Sheila // Posted 19 November 2010 at 6:37 pm

Get this. A school I know of recently held a Debate Club with the motion “This house believes the male is superior to the female”. They congratulated the boys on winning the debate (of course it was boys versus girls for the motion).

Feminist Avatar // Posted 19 November 2010 at 8:38 pm

I think a lot of this sense of unfairness is about the perceived allocation of resources, rather than a problem with the concept equality. I think that when you aren’t earning particularly much, it becomes very frustrating to see people being given things for ‘free’ that you have to struggle to pay for yourself.
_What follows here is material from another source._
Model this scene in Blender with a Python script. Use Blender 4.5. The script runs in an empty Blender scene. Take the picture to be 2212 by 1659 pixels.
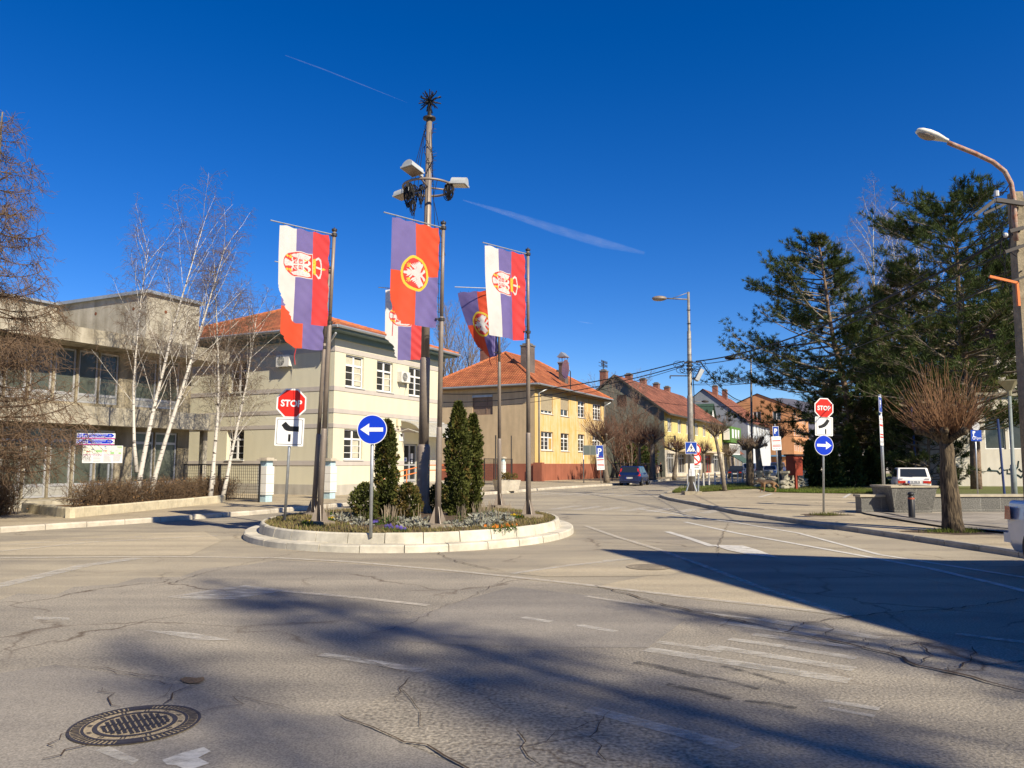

So, why is it fair that very poor people get a grant to go to university, when you can’t afford to send your child to university without getting huge amounts of debt. Why is it that people with disabilities (sometimes) get an automatic interview, when you can’t get to that same interview and instead have to apply for yet another job.

The fact that you might have a nice house and a car- which is why you don’t have money to send your child to university – or that the person getting the grant may have significantly less advantages in many other areas of life that are also being compensated for through the grant- isn’t recognised.

Similarly, the fact that having a disability limits people from what jobs they can apply for (so giving them less opportunity to get a job in a global sense than you) is not understood.

Because in that moment, you can only see the direct comparison, where somebody is getting something which you are not.

[Having said all this, I think higher education should be free for all.]

Kathryn // Posted 21 November 2010 at 2:59 pm

It seems a minor point, but the fact that the Fawcett Society STILL has Theresa May’s photo on their website in a “this is what a feminist looks like” t shirt is making my skin crawl. And making me angry, given that she is making it apparent she has no interest in improving opportunity and conditions for women. Other than her self.